As we’ve learned earlier, snails and slugs love dark spaces to hide. By finding the plate, they’ll think they have found their new and impressive hiding spot. They will then begin to eat the dog or cat food and won’t leave for a while as they just found the perfect spot with food. Head out there in the morning to collect this plate with newly gathered snails and slugs on it. 

How Do Snails and Slugs Damage Gardens?

When first hearing about snails and slugs invading gardens, it’s hard to believe they can actually be harmful. They are small, slow creatures, that don’t seem to appear in large numbers, but snails and slugs have giant appetites. They love to eat and will eat almost everything. 

Snails and slugs see gardens as opportunities to eat a variety of veggies and other plants in large quantities. The way to tell if a slug or snail is present is by noticing the different types of holes you’ll be able to easily see in different plants in the garden. 

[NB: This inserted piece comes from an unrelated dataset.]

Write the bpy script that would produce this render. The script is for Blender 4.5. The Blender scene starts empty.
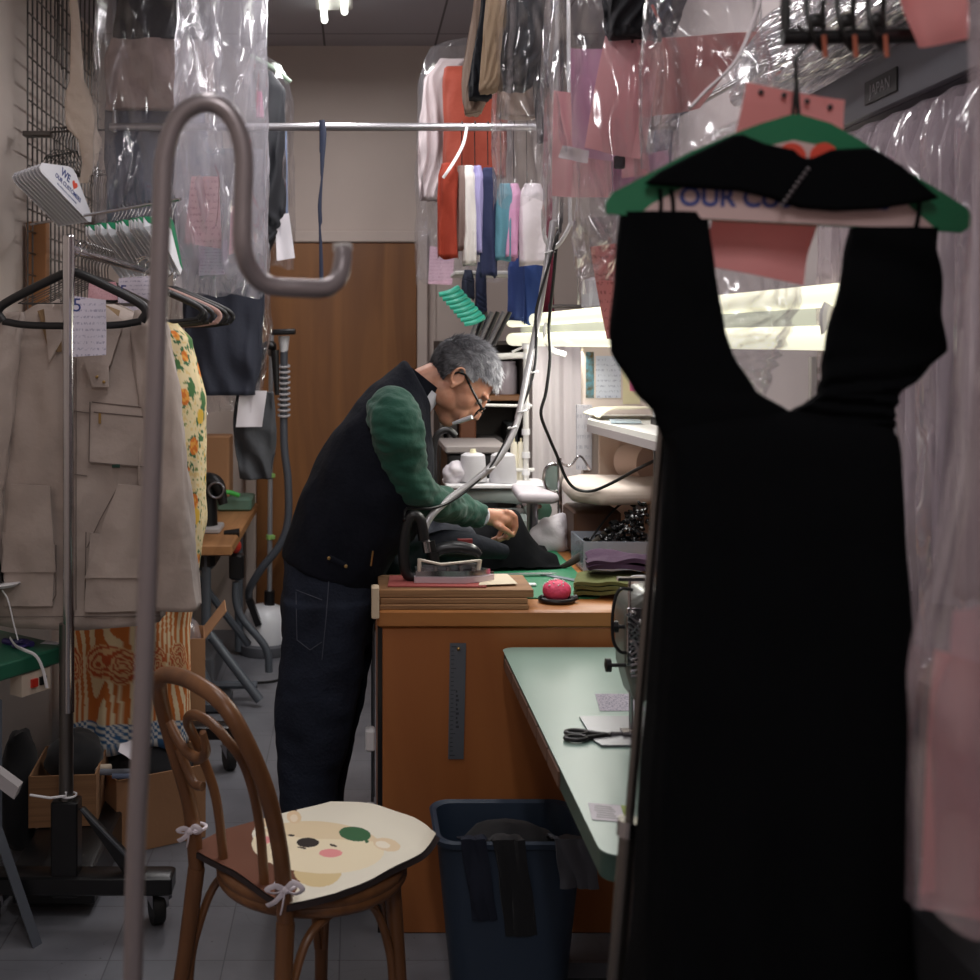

All of the shapes of these holes will look weird and misshapen. This is because snails and slugs have mouths that aren’t normal sizes, so their bite will look unnatural as well. Below are a few of their favorite types of garden grown foods that they love to feast on: 

  • Cabbage 
  • Beans 
  • Tomatoes
  • Lettuce 

If you’re growing any of these plants in your garden, prepare for snails and slugs. Take different precautions like those mentioned above, to make sure they will have no desire to eat anything in or around your garden. 

If they get into your garden and eat the leaves of whatever plant you have growing, that plant will most likely begin to die. If they eat the garden produce itself, then it halts the growth of that plant and possibly of others around it. 

These annoying critters crawling into your garden to destroy it and eat your food can be annoying and inconveniencing. Luckily, there are several different ways for you to get these snails and slugs out without risking harm or damage to your plant. Be sure to use the above methods exactly as described to make sure you’re doing whatever it takes to keep the critters out of your garden.